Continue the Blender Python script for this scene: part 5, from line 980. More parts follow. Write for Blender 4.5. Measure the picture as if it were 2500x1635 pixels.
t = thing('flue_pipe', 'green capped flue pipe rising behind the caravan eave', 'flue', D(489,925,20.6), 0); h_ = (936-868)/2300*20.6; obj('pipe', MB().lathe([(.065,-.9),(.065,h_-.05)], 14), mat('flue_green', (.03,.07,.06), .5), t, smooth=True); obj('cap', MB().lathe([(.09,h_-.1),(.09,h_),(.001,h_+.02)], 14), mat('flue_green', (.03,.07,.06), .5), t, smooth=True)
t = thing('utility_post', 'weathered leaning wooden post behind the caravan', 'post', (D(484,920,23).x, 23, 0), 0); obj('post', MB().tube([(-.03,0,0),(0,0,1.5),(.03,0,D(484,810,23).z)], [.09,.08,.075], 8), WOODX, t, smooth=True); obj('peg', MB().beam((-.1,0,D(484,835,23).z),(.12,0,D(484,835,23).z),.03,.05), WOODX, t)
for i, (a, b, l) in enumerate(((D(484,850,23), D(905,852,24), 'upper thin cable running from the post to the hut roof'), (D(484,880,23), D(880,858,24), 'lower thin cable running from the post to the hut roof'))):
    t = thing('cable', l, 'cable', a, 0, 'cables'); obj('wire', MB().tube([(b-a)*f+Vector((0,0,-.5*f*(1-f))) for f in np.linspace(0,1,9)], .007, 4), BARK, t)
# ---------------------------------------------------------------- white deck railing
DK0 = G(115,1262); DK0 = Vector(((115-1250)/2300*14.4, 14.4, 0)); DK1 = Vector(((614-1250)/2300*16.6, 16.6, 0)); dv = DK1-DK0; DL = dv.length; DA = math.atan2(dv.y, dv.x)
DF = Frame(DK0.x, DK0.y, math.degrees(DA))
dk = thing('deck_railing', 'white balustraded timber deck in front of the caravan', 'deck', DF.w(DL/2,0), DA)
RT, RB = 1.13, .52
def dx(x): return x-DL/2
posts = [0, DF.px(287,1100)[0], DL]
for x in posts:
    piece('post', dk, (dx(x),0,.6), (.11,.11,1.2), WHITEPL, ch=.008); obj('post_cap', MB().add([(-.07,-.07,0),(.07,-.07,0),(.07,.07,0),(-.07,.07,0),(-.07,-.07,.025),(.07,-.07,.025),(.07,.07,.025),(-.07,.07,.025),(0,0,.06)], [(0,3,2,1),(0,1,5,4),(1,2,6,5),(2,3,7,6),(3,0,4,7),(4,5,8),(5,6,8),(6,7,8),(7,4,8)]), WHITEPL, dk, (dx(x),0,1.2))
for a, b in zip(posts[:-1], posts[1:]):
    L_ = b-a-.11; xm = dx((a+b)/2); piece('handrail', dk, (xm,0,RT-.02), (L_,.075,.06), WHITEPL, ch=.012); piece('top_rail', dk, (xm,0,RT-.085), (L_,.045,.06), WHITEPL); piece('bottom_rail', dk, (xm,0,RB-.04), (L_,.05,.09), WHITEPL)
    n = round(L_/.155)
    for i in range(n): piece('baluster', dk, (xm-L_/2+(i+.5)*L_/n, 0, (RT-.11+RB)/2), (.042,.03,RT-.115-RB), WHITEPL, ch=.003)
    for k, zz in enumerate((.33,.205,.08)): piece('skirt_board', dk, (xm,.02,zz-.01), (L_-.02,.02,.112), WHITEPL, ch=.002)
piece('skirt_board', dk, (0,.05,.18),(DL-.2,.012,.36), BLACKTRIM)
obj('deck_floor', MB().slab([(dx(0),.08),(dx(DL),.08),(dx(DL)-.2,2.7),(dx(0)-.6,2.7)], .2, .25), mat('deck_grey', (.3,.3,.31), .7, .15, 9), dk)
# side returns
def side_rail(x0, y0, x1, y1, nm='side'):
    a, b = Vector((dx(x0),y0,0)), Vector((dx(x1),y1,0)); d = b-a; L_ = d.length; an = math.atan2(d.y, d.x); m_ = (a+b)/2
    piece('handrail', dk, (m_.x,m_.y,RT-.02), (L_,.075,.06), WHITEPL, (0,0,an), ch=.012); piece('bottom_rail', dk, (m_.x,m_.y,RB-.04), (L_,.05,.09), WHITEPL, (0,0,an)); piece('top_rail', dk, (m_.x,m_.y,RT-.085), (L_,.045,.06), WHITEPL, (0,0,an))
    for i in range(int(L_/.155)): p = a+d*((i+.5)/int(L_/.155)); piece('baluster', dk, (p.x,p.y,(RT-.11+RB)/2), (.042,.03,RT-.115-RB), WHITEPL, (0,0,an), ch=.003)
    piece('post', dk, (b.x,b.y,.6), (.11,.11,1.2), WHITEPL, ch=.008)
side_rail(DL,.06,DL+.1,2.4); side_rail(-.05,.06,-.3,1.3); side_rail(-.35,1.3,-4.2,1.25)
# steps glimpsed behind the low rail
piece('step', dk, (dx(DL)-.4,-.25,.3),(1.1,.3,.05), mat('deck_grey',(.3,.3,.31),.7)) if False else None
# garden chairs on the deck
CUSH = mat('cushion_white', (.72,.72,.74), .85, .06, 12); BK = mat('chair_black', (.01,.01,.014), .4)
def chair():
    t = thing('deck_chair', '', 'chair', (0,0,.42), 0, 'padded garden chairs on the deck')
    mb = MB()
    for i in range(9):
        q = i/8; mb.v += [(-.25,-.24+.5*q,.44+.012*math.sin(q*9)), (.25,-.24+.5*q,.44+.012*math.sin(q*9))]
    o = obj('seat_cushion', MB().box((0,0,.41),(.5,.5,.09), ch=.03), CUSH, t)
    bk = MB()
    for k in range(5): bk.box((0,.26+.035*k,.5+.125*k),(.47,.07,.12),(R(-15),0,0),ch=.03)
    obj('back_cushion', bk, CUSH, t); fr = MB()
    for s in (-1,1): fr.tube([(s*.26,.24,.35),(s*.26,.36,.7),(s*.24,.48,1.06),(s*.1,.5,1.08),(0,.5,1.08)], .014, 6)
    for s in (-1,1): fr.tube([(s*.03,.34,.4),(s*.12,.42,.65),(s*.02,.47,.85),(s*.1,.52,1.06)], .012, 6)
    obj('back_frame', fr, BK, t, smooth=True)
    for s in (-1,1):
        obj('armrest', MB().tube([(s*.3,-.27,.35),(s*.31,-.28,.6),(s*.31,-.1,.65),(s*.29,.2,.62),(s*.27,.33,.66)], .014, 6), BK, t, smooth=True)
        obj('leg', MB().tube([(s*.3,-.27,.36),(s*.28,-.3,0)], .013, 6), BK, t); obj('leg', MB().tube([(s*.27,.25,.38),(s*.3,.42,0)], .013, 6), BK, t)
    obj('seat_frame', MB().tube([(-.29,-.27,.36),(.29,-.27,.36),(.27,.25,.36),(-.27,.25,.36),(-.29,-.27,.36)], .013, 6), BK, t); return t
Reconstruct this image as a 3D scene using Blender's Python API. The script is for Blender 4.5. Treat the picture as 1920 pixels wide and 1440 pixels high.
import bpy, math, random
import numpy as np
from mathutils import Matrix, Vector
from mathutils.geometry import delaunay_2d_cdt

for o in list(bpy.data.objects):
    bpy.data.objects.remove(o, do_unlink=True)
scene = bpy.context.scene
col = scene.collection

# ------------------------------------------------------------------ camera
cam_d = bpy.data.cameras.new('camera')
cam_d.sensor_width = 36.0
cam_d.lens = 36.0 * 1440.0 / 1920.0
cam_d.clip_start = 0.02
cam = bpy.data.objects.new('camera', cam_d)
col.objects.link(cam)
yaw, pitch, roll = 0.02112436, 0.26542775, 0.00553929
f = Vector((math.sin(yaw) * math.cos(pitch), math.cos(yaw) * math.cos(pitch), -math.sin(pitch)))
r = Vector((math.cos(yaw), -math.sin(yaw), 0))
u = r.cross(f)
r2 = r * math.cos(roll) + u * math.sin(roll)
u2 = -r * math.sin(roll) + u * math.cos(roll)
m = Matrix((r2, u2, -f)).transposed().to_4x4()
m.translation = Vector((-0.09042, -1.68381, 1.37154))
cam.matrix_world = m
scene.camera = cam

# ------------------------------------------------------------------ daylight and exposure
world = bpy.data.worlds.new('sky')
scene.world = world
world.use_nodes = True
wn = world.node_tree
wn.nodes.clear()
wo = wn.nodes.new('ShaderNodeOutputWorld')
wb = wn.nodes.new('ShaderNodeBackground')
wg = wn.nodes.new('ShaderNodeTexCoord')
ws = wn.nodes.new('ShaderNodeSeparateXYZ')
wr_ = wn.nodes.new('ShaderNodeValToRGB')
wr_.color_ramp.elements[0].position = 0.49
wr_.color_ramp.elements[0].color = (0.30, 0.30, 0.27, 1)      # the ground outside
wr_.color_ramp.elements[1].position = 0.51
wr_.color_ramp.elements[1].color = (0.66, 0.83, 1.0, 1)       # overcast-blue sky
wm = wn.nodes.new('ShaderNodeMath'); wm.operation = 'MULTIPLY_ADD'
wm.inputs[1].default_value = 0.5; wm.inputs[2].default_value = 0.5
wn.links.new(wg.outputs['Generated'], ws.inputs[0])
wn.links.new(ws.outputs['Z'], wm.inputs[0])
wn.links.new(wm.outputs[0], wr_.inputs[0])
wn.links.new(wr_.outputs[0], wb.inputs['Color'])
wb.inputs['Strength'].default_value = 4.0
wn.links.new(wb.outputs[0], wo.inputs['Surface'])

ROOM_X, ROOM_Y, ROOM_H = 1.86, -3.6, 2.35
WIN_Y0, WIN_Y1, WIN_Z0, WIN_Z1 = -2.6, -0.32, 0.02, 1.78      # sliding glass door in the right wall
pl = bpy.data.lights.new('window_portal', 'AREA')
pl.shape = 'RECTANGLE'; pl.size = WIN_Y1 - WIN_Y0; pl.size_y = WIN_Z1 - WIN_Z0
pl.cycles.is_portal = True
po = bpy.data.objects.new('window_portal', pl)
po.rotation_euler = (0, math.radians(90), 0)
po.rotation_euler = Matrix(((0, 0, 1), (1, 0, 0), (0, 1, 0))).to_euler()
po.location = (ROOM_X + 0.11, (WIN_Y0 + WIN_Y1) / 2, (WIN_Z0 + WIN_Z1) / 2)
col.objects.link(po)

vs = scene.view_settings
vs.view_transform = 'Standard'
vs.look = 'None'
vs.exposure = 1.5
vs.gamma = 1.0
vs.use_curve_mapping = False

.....

Exercise aim: Within the material above, transcribe exactly the lines that run from the line holding "Reconstruct this image" through the line holding "scene.camera = cam".

Result for this exercise:
Reconstruct this image as a 3D scene using Blender's Python API. The script is for Blender 4.5. Treat the picture as 1920 pixels wide and 1440 pixels high.
import bpy, math, random
import numpy as np
from mathutils import Matrix, Vector
from mathutils.geometry import delaunay_2d_cdt

for o in list(bpy.data.objects):
    bpy.data.objects.remove(o, do_unlink=True)
scene = bpy.context.scene
col = scene.collection

# ------------------------------------------------------------------ camera
cam_d = bpy.data.cameras.new('camera')
cam_d.sensor_width = 36.0
cam_d.lens = 36.0 * 1440.0 / 1920.0
cam_d.clip_start = 0.02
cam = bpy.data.objects.new('camera', cam_d)
col.objects.link(cam)
yaw, pitch, roll = 0.02112436, 0.26542775, 0.00553929
f = Vector((math.sin(yaw) * math.cos(pitch), math.cos(yaw) * math.cos(pitch), -math.sin(pitch)))
r = Vector((math.cos(yaw), -math.sin(yaw), 0))
u = r.cross(f)
r2 = r * math.cos(roll) + u * math.sin(roll)
u2 = -r * math.sin(roll) + u * math.cos(roll)
m = Matrix((r2, u2, -f)).transposed().to_4x4()
m.translation = Vector((-0.09042, -1.68381, 1.37154))
cam.matrix_world = m
scene.camera = cam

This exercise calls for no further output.